• Objective
Look through the records below, count the lines with the word "Blender", and reply with only the number.

• Provided records
------------------------------------------------

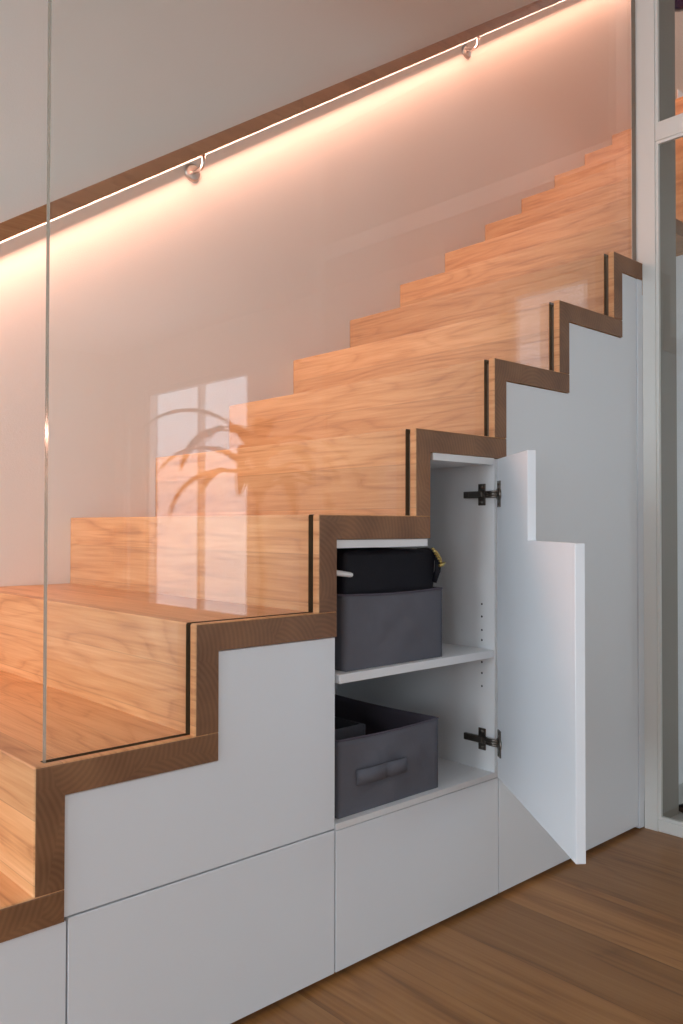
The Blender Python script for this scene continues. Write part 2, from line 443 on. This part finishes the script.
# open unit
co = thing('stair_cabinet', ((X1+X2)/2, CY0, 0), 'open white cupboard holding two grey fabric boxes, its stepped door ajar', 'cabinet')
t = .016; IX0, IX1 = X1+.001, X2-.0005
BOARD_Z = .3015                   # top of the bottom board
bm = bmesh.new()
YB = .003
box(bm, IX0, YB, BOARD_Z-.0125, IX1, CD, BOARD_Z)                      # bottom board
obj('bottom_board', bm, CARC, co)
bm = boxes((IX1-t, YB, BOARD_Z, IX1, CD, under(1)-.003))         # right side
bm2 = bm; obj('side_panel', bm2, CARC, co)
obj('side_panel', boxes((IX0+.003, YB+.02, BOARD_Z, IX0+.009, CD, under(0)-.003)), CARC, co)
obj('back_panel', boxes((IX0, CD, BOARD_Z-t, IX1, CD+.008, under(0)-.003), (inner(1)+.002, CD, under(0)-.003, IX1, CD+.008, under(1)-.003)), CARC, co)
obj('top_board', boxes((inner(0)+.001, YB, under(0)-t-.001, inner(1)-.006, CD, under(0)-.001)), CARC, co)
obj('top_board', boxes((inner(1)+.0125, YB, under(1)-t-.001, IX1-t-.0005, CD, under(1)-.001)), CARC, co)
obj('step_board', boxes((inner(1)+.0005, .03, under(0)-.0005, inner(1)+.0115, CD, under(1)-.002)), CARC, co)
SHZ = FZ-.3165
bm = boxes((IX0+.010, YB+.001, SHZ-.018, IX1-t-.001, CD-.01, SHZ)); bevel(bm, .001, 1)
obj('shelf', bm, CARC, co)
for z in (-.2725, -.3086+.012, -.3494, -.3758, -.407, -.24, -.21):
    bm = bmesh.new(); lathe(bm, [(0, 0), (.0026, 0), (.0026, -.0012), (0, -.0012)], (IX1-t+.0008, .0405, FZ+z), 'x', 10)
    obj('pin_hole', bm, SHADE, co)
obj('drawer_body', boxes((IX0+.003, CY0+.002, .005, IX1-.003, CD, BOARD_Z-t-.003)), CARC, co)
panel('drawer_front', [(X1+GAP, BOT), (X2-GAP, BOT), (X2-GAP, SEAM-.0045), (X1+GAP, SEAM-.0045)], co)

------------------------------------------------

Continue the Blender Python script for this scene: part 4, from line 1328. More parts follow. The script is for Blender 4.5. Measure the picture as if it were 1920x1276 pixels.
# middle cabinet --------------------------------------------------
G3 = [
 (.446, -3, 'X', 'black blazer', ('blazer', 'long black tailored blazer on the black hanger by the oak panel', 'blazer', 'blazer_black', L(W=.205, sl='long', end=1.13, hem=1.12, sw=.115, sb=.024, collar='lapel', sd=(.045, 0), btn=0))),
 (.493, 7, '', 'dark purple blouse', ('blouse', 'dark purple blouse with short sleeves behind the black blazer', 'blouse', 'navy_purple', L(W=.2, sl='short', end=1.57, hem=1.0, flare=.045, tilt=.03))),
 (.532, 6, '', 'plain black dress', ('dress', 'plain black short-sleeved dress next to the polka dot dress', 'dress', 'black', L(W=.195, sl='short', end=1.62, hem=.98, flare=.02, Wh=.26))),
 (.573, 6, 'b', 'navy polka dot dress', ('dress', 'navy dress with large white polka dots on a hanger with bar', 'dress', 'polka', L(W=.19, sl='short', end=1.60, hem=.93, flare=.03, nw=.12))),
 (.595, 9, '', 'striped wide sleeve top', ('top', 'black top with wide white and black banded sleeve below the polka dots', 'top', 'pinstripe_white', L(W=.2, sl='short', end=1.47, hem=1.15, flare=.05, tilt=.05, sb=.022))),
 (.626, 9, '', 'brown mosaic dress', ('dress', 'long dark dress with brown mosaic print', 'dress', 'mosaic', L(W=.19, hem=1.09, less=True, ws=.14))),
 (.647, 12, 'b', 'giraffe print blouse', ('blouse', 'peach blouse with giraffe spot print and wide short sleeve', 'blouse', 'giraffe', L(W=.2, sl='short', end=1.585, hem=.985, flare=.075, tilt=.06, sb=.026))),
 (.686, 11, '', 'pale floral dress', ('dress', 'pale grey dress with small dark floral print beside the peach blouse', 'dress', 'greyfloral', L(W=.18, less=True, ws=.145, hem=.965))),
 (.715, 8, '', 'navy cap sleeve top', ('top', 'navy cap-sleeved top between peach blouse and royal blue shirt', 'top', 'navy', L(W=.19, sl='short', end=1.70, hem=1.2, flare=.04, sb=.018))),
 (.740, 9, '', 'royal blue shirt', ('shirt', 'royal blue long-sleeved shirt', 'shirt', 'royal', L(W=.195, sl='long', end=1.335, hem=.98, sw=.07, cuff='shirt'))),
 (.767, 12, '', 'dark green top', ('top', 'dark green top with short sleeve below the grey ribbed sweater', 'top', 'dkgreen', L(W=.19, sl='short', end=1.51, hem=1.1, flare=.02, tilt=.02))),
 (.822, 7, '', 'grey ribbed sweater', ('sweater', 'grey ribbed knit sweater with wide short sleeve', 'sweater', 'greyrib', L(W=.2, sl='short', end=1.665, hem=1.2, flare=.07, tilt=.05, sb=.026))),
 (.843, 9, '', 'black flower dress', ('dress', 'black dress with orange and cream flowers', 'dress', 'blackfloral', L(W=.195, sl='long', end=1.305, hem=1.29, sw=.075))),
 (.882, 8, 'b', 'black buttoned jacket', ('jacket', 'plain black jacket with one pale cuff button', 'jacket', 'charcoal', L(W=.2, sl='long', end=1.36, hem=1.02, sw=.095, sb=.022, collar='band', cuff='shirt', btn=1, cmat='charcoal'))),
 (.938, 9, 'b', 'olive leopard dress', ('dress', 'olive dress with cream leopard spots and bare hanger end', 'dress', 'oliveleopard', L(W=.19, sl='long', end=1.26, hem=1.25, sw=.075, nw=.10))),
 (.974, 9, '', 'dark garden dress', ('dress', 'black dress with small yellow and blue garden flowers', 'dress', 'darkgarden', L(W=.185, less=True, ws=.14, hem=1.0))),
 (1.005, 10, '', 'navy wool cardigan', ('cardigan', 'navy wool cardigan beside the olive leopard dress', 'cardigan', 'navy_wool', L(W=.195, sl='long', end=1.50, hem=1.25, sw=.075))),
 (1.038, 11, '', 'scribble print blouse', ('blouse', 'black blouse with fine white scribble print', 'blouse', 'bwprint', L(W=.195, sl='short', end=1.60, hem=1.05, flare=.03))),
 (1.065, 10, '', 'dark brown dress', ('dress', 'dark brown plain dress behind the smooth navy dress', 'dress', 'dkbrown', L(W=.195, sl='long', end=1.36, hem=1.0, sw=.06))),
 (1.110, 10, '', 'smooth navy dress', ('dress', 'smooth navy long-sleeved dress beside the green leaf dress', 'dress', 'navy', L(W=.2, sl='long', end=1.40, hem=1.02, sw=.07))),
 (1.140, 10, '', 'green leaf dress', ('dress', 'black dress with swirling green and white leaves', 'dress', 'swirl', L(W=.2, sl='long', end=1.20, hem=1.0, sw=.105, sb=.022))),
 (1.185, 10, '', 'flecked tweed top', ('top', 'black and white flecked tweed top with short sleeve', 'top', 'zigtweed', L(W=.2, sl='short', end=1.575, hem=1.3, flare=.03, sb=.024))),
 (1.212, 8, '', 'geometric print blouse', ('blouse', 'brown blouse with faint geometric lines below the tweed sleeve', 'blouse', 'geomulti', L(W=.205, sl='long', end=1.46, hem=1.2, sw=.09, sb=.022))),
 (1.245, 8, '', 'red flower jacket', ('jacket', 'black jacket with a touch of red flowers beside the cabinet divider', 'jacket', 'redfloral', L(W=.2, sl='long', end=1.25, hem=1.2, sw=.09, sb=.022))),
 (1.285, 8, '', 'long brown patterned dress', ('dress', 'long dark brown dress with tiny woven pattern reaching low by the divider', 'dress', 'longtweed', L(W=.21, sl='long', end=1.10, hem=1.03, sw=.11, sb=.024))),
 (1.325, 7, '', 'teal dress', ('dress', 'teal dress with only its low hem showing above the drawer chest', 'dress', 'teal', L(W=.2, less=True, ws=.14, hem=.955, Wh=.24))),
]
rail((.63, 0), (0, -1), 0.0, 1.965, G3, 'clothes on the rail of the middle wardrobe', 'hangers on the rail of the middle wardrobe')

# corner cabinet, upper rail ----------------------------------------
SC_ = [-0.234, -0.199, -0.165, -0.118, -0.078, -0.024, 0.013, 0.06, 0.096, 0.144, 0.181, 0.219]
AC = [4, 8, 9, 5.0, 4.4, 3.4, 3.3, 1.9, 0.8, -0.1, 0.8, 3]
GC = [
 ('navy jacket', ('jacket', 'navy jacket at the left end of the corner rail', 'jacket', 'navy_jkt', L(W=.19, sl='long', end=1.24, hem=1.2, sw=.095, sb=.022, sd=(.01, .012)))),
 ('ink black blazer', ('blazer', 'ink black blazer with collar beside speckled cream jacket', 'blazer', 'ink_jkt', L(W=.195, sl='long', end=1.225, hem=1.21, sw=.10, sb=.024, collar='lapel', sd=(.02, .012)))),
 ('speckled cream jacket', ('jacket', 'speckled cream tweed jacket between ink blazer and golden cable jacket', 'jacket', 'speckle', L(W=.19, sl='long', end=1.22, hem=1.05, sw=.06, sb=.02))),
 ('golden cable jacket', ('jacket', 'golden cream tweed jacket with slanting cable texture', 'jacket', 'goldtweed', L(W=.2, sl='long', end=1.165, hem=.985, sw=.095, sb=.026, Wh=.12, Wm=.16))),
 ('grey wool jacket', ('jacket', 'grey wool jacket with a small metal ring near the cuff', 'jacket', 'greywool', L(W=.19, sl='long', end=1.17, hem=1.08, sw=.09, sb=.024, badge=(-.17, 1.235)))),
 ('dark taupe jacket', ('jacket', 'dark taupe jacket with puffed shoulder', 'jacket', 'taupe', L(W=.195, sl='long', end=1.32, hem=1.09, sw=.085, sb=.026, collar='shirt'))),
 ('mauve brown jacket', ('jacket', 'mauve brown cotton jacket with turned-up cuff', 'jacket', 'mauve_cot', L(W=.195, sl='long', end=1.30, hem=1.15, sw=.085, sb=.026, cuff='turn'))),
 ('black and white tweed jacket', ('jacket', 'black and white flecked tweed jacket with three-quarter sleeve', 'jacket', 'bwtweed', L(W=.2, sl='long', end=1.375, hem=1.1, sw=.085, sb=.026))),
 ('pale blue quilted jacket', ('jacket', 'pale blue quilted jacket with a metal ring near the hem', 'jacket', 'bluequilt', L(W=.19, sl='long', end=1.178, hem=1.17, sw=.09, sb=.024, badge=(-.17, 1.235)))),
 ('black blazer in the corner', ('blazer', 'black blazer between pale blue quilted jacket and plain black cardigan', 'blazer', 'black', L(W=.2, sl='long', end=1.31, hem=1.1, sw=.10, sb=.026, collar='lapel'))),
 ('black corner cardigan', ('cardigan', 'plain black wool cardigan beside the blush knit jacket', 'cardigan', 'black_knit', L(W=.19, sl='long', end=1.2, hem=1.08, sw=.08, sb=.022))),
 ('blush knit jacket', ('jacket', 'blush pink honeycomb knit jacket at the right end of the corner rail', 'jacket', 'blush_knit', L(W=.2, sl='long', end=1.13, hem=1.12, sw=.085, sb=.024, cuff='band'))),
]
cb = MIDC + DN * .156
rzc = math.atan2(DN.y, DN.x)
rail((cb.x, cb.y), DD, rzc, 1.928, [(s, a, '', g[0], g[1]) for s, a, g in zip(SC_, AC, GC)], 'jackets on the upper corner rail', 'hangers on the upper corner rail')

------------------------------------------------

• Result of this task
2